CoinDesk Reports:
Driven by large-cap tech stocks, the US stock market has continued to rise this year. However, analysts at Goldman Sachs recently cautioned investors that the risk of a stock market pullback is increasing, prompting timely hedging strategies to mitigate potential market risks.
Throughout this year, major tech stocks such as Nvidia and Apple have propelled the US stock market to consecutive highs, with the S&P 500 index setting a record high 31 times.
Nevertheless, in a recent report, Goldman Sachs highlighted growing risks of a stock market pullback, suggesting now might be a prudent time for investors to apply caution and employ corresponding hedging strategies to hedge against risks.
Goldman Sachs Analysts: Three Factors Bearish on US Stocks
Analysts pointed out increasing risk factors, including:
– The continuous expansion of the US deficit, which is expected to reach $1.9 trillion this year, up by $400 billion from estimates four months ago;
– Retail and institutional investors continuing to increase exposure to stocks;
– Unlike Q1, the momentum in Q2’s US stocks has been mainly driven by a few stocks, historically indicating increased concentration in gains and corresponding risks of pullbacks;
– US GDP growth is expected to slow from 4.1% in the second half of 2023 to 1.7% in the first half of 2024, with the unemployment rate rising from 3.5% to 3.8% based on a three-month moving average. Goldman Sachs noted that with declining real income growth and softened consumer sentiment, the economy is expected to continue experiencing weak growth.
Therefore, Tony Pasquariello, Global Head of Hedge Fund Business at Goldman Sachs, recommended:
Given the current low cost of hedging, investors can hedge their investments through tools such as put options while maintaining high-quality holdings.
With the global election cycle unfolding, market volatility may gradually rise. Currently, the 10-day volatility of the S&P 500 index stands at only 5%, indicating extremely low levels.
However, Tony Pasquariello also clarified that his warning does not imply investors should exit the market but rather urges them to exercise caution and discipline. He emphasized:
Significant sell-offs are rare as long as economic and corporate earnings continue to grow.

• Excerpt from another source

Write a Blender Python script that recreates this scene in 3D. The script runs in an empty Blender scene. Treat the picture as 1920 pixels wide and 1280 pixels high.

JPMorgan: S&P 500 Index Expected to Drop to 4,200 Points by Year End
In contrast to Goldman Sachs’ cautious view, JPMorgan analyst Marko Kolanovic, known as one of the most bearish experts on US stocks, predicts the S&P 500 index will drop to 4,200 points by year-end:
The S&P 500 is expected to plummet 23% from current levels to 4,200 points by year-end.
Could Bitcoin be Dragged Down by the US Stock Market?
Due to Bitcoin’s correlation with the US stock market reaching its highest level in 18 months in June, the 30-day correlation coefficient between Bitcoin and the Nasdaq rose to 0.64 for the first time since early 2022.
Therefore, if a significant stock market correction occurs as experts suggest, it could potentially trigger continued selling of Bitcoin. Investors should proceed with caution.